You’re familiar with Money Mark’s work even if you don’t recognize his name.

You’ve heard his influences on Beastie Boys’ Check Your Head, Ted Demme’s movie Blow, or the Africafunk of Femi Kuti’s Fight To Win. Your mom even heard some of his keyboard skills when she picked up Santana’s Supernatural a while back. Mark Ramos Nishita, a.k.a Money Mark, is nothing if not prolific. His bio, which lists the albums he’s contributed to in the last few years, reads like a novella. Nishita dropped his latest solo effort, Change Is Coming, to what’s becoming ubiquitous critical acclaim for the keyboardist. Effortlessly alternating styles without seeming disjointed, the album demonstrates the versatility and originality of both Nishita and his instruments.

“I’ve never been into copying styles. I certainly take the spirit of something, but what I create just happens naturally,” says Nishita of walking the fine line between influence and theft. So what makes him so successful at co-opting sounds to his own ends? “Well, my personality…influences my songwriting, my style,” says Nishita.

Personality appears to be a driving force in Nishita’s life right now. His contribution to Femi Kuti’s new album came about because “we hit it off,” says Nishita.

“We met a while back in New York and [Kuti] asked me to play on some of his father’s songs for a Red Hot project, and then we re-connected for Fight To Win.”

Nishita’s keyboards bring even more funk flourishes to Kuti’s already mighty funky band. The experience was tremendously positive for Nishita. “I’d do it all over again in a blink,” he says. Opportunities to work with other artists are an invigorating exercise for Nishita. “Anytime I’ve had a collaboration it’s a magnetic thing. I don’t go seeking it out. I look at developing a mutual respect for each other before we even try working on anything,” he says. “You have to be mindful that you’re working with the human being and not the product.”

His creative juices are fueled when he collaborates with other artists. “Two people or more come together to create something better than themselves,” he says. The interaction and the sharing of “thought patterns” makes the best music, according to Nishita. The numerous musicians that appear on Change Is Coming bear this out.
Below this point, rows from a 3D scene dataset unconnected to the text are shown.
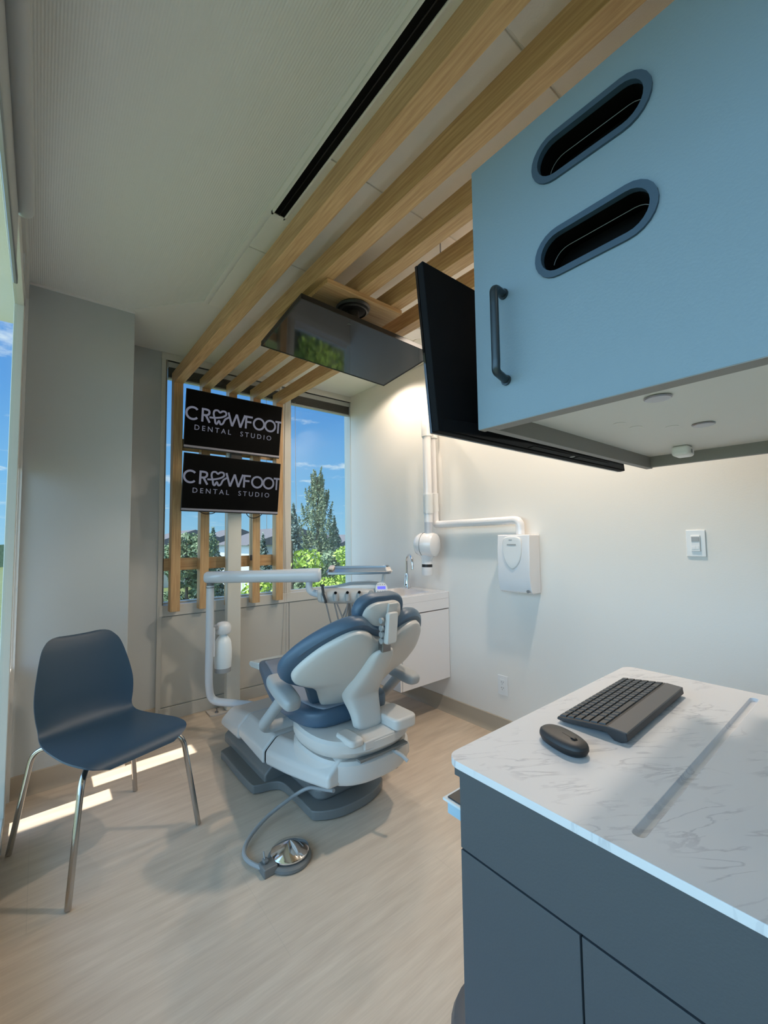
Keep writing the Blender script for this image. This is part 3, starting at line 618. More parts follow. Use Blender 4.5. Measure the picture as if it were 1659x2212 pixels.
MB().cyl((1.315, .3345, Z0+.02), (1.315, .3335, Z0+.02), .005).build('catch_screw', STEEL, t)

# monitor hung on the far end of the cabinet, seen from behind
t = thing('cabinet_monitor', 'wide black monitor seen from behind, fixed across the end of the blue cabinet', 'monitor', (.96, .51, 1.41))
tl = Vector((.548, .553, 1.748)); tr_ = Vector((1.362, .553, 1.748)); bl_ = Vector((.552, .520, 1.411)); M, W, H = rectM(tl, tr_, bl_)
MB().box(-W/2, -H/2, -.014, W/2, H/2, .002, M).build('housing', MATB, t, bevel=.002, bseg=2)
MB().box(-W/2, -H/2+.001, -.020, W/2, H/2, -.0145, M).build('screen', BLACKG, t)
M3 = M.to_3x3(); MB().prism([(-W/2+.01, .002), (-W*.20, .030), (W*.40, .030), (W/2-.01, .002)], M @ Vector((0, -H/2+.002, 0)), M3 @ Vector((1, 0, 0)), M3 @ Vector((0, 0, 1)), M3 @ Vector((0, .025, 0))).build('lower_bulge', MATB, t, bevel=.003)
vn = MB()
vn.box(-.13, -H/2+.0008, .008, .04, -H/2+.0030, .024, M).box(.075, -H/2+.0008, .008, .24, -H/2+.0030, .024, M); vn.build('vent_grille', SLOT, t)
MB().cyl(M @ Vector((.0575, -H/2+.0005, .015)), M @ Vector((.0575, -H/2+.005, .015)), .006).build('power_button', CHG, t)
MB().box(-.05, -.05, .002, .05, .05, .032, M).build('mount_plate', MATB, t)

# ------------------------------------------------------------------ base unit, worktop
t = thing('base_cabinet', 'slate blue base cabinet with a plain drawer front over two doors', 'cabinet', (1.0, .0, 0))
BX0, BX1, BYF, BYN = .615, 1.40, .546, -.50
bc = MB().box(BX0+.019, BYN, .09, BX1, BYF-.002, .648).box(BX0+.019, BYN, .648, BX1, .44, .796).box(BX0+.019, .44, .770, BX1, BYF, .796).box(BX0+.06, BYN, 0.0, BX1-.04, BYF-.05, .09)
bc.build('carcass', LAMD, t, bevel=.001, bseg=1)
dr = MB().prism([(BYN, .648), (BYF, .648), (BYF, .772), (.558, .772), (.558, .796), (BYN, .796)], (BX0, 0, 0), (0, 1, 0), (0, 0, 1), (.018, 0, 0)).build('drawer_front', LAMD, t, bevel=.0008, bseg=1)
MB().box(BX0, .3245, .095, BX0+.018, BYF, .6445).build('door', LAMD, t, bevel=.0008, bseg=1)
MB().box(BX0, -.10, .095, BX0+.018, .3215, .6445).build('door', LAMD, t, bevel=.0008, bseg=1)
MB().box(BX0, BYN, .095, BX0+.018, -.1035, .6445).build('door', LAMD, t, bevel=.0008, bseg=1)
sh = MB().box(.652, .4405, .662, 1.36, .612, .688).build('pull_out_shelf', mat('shelf_blue_edge', (.34, .50, .62), .3), t, bevel=.001)
MB().box(.645, .4405, .688, 1.365, .618, .6925).build('shelf_rim', mat('shelf_rim_pale', (.62, .68, .72), .25), sh)
MB().box(.652, .4405, .6925, 1.358, .611, .695).build('shelf_mat', GREYP, sh)
# worktop with rounded corners and a milled groove
out = [(1.422, -.55)]+[(1.422-.03+.03*math.cos(R(a)), .566-.03+.03*math.sin(R(a))) for a in range(0, 91, 15)]+[(.598+.03-.03*math.cos(R(a)), .566-.03+.03*math.sin(R(a))) for a in range(90, -1, -15)]+[(.598, -.55)]
groove = stad(0, 0, .362+.008, .0085, 8); groove = [(1.007+a, .2495+b_) for a, b_ in groove]
t = thing('worktop', 'white marble-look worktop with a long milled groove, on the slate base cabinet', 'worktop', (1.0, 0, .785))
MB().holed(out, [groove], (0, 0, .7965), (1, 0, 0), (0, 1, 0), (0, 0, .0135)).build('slab', MARBLE, t, bevel=.0022, bseg=3)
gr = MB(); n_ = len(groove); rs = []
for k, (sc_, z) in enumerate(((1, .8085), (.92, .8045), (.7, .802), (.35, .801))):
    rs.append([Vector((1.007+(a-1.007)*(1-(1-sc_)*.012), .2495+(b_-.2495)*sc_, z)) for a, b_ in groove])
gr.rings(rs, cap=False); gr.bm.faces.new([gr.bm.verts.new(p) for p in rs[-1]]); gr.build('groove', MARBLE, t)

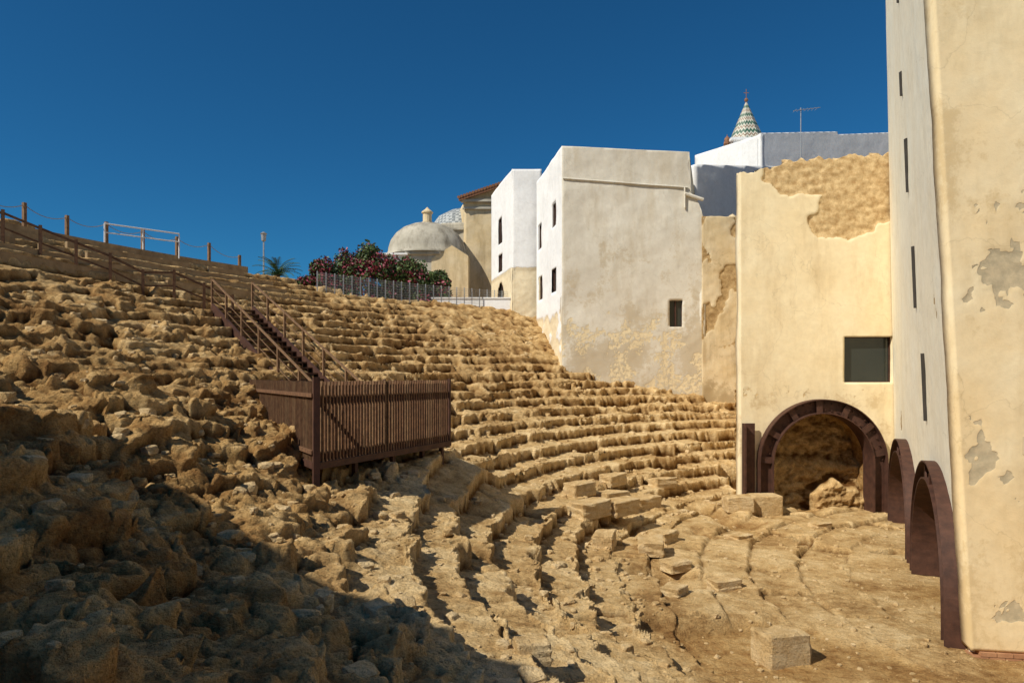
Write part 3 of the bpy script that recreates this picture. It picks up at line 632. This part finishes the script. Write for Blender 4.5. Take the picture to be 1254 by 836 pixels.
# ------------------------------------------------------------------ vegetation
def leaves(b,c,rad,n,sz,mi):
    for i in range(n):
        v=Vector((random.gauss(0,1),random.gauss(0,1),random.gauss(0,1))).normalized()*random.random()**.45; p_=Vector(c)+Vector((v.x*rad[0],v.y*rad[1],v.z*rad[2]))
        a=Vector((random.gauss(0,1),random.gauss(0,1),random.gauss(0,1))).normalized(); e=a.cross(Vector((random.gauss(0,1),random.gauss(0,1),random.gauss(0,1)))).normalized(); s_=sz*random.uniform(.6,1.4)
        b.add([p_-a*s_,p_+e*s_*.5,p_+a*s_,p_-e*s_*.5],[(0,1,2,3)],mi() if callable(mi) else mi)
def bush(x,y,z,w,h,name,pk):
    e=empty(name,(x,y,z)); b=B(); t=B()
    for k in range(5):
        a=random.uniform(0,6.28); t.tube((x,y,z),(x+math.cos(a)*w*.4,y+math.sin(a)*w*.3,z+h*.7),.07,.02,6)
    for k in range(30):
        a=random.uniform(0,6.28); rr=random.random()**.6; px,py=x+math.cos(a)*w*.8*rr,y+math.sin(a)*w*.5*rr; pz=z+h*random.uniform(.2,.95)*(1-.22*rr)
        pink=random.random()<pk; leaves(b,(px,py,pz),(w*.32,w*.3,h*.18),330,.10,lambda:1 if random.random()<(.5 if pink else .05) else 0)
    b.make('foliage',[M_leaf,M_bloom],e); t.make('branches',M_trunk,e)
for a in [(-10.6,41.5,8.6,1.6,3.3,.55),(-8.8,42,8.6,2.0,4.2,.55),(-6.8,42,8.6,1.9,3.5,.55),(-5.0,42.,8.6,1.4,2.6,.45),(-12.2,41,8.6,1.2,2.0,.45)]: bush(*a[:5],'bougainvillea_bush',a[5])
pl=empty('palm_tree',(-14.2,42,9)); b=B(); t=B(); top=Vector((-14.2,42,10.8)); t.tube((-14.2,42,8.5),top,.22,.16,10)
for i in range(26):
    a=i*2.4; el=random.uniform(.2,1.3); pr=top; L=1.6
    for k in range(8):
        e2=el-k*.16; w=pr+Vector((math.cos(a)*math.cos(e2),math.sin(a)*math.cos(e2),math.sin(e2)))*L/8; sdv=Vector((-math.sin(a),math.cos(a),-.35))
        b.beam(pr,w,.02)
        for s_ in (-1,1):
            for j in (0,.5):
                q0=pr.lerp(w,j); tip=q0+Vector((sdv.x*s_,sdv.y*s_,sdv.z))*.38*(1-k/10)+(w-pr)*.8; b.add([q0,q0+(w-pr)*.3,tip],[(0,1,2)])
        pr=w
b.make('fronds',M_palm,pl); t.make('trunk',M_trunk,pl)
# unseen stand-in block added left of the view, shaped to throw the foreground shade
nb=empty('offscreen_shadow_caster',(-12,0,5)); b=B()
fp=[(-6.7,.4),(-6.9,1.8),(-8.0,2.2),(-10.0,4.5),(-11.5,4.2),(-24,3),(-22,-14),(-8,-12)]
b.prism(fp,2,10.0); b.prism([(x*1.005-.05,y*1.0) for x,y in fp],10.05,10.25); b.make('caster_block',M_pale,nb)
# ------------------------------------------------------------------ light, sky, camera
az=Vector((-.83,-.56)).normalized(); el=math.radians(44)
sun=bpy.data.lights.new('sun','SUN'); sun.energy=5.0; sun.angle=math.radians(.5); sun.color=(1,.93,.80)
so=bpy.data.objects.new('sun',sun); COL.objects.link(so); dirv=Vector((az.x*math.cos(el),az.y*math.cos(el),math.sin(el))); so.rotation_euler=dirv.to_track_quat('Z','Y').to_euler(); so.location=(0,0,40)
w=bpy.data.worlds.new('World'); S.world=w; w.use_nodes=True; nt=w.node_tree; bg=nt.nodes['Background']
sk=nt.nodes.new('ShaderNodeTexSky'); sk.sky_type='NISHITA'; sk.sun_disc=False; sk.sun_elevation=el; sk.sun_rotation=math.atan2(az.x,az.y)%(2*math.pi); sk.air_density=.9; sk.dust_density=0; sk.ozone_density=3.; sk.altitude=800
mx=nt.nodes.new('ShaderNodeMix'); mx.data_type='RGBA'; mx.blend_type='MULTIPLY'; mx.inputs[0].default_value=1; mx.inputs[7].default_value=(.18,.72,1.0,1)
nt.links.new(sk.outputs[0],mx.inputs[6]); nt.links.new(mx.outputs[2],bg.inputs[0]); bg.inputs[1].default_value=.074
cd=bpy.data.cameras.new('camera'); cd.sensor_width=36; cd.lens=24.4; cd.shift_y=.0335; cd.clip_end=3000; cd.clip_start=.05
co=bpy.data.objects.new('camera',cd); COL.objects.link(co); co.location=(0,0,4.7); co.rotation_euler=(math.radians(90),0,0); S.camera=co
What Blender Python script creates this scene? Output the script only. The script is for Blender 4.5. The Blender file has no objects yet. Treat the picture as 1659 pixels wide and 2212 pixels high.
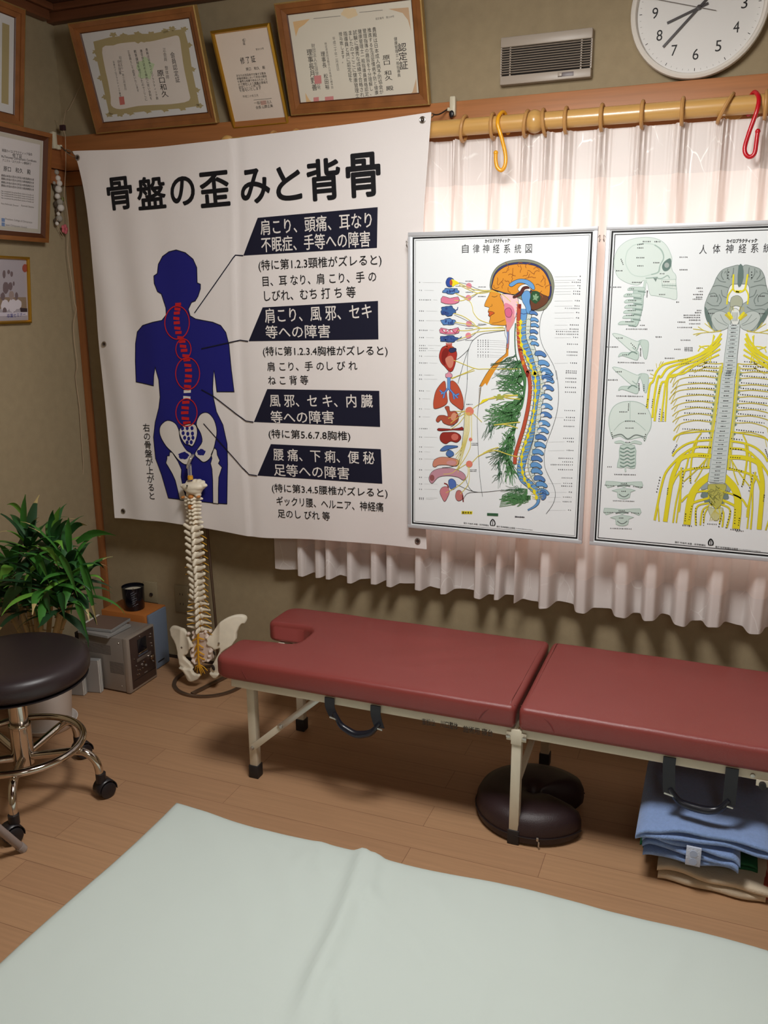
import bpy, bmesh, math, random
from mathutils import Vector, Matrix, noise

random.seed(7)
S = bpy.context.scene
COL = S.collection
# ------------------------------------------------------------------ camera
FPX, CX, CY = 1859.552, 829.5, 1106.0
YAW, PITCH, ROLL = math.radians(21.46691), math.radians(14.01259), math.radians(-0.353556)
CAM_H = 1.4075
_f = Vector((-math.sin(YAW) * math.cos(PITCH), math.cos(YAW) * math.cos(PITCH), -math.sin(PITCH)))
_r0 = Vector((math.cos(YAW), math.sin(YAW), 0))
_u0 = _r0.cross(_f)
_r = _r0 * math.cos(ROLL) + _u0 * math.sin(ROLL)
_u = -_r0 * math.sin(ROLL) + _u0 * math.cos(ROLL)
cam_data = bpy.data.cameras.new('camera')
cam = bpy.data.objects.new('camera', cam_data)
COL.objects.link(cam)
cam_data.sensor_fit = 'VERTICAL'
cam_data.sensor_height = 36.0
cam_data.lens = FPX / 2212.0 * 36.0
cam_data.clip_start = 0.01
cam.matrix_world = Matrix(((_r.x, _u.x, -_f.x, 0), (_r.y, _u.y, -_f.y, 0), (_r.z, _u.z, -_f.z, CAM_H), (0, 0, 0, 1)))
S.camera = cam

# ------------------------------------------------------------------ light
S.view_settings.view_transform = 'Standard'
S.view_settings.look = 'None'
S.view_settings.gamma = 1.0
S.view_settings.use_curve_mapping = False
S.view_settings.exposure = -0.36
world = bpy.data.worlds.new('sky')
S.world = world
world.use_nodes = True
world.node_tree.nodes['Background'].inputs[0].default_value = (0.80, 0.88, 1.0, 1)
world.node_tree.nodes['Background'].inputs[1].default_value = 1.0


def light(name, kind, loc, power, rgb, size=0.3, rot=(0, 0, 0), size_y=None):
    d = bpy.data.lights.new(name, kind)
    d.energy = power
    d.color = rgb
    if kind == 'AREA':
        d.size = size
        if size_y:
            d.shape = 'RECTANGLE'
            d.size_y = size_y
    else:
        d.shadow_soft_size = size
    o = bpy.data.objects.new(name, d)
    COL.objects.link(o)
    o.location = loc
    o.rotation_euler = rot
    return o


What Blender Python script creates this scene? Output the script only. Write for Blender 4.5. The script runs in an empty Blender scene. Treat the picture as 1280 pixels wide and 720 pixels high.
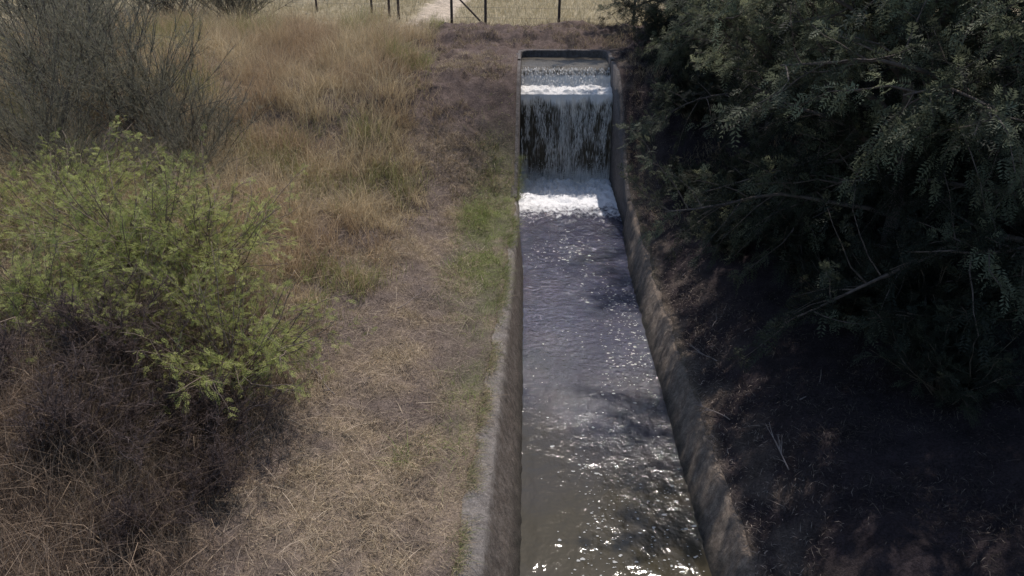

Considering all that he’s accomplished and worked at recently, it’s not hard to believe that Nishita already has his eye on new projects and experiences.

“After doing some work on Blow, I’d like to work on a movie from beginning to end,” he says. “But with the way Hollywood works, most of the time the process is bullshit.”

If he can get Hollywood’s thought patterns in line with his own, you might just be seeing the name Mark Ramos Nishita in a period piece at a theater near you.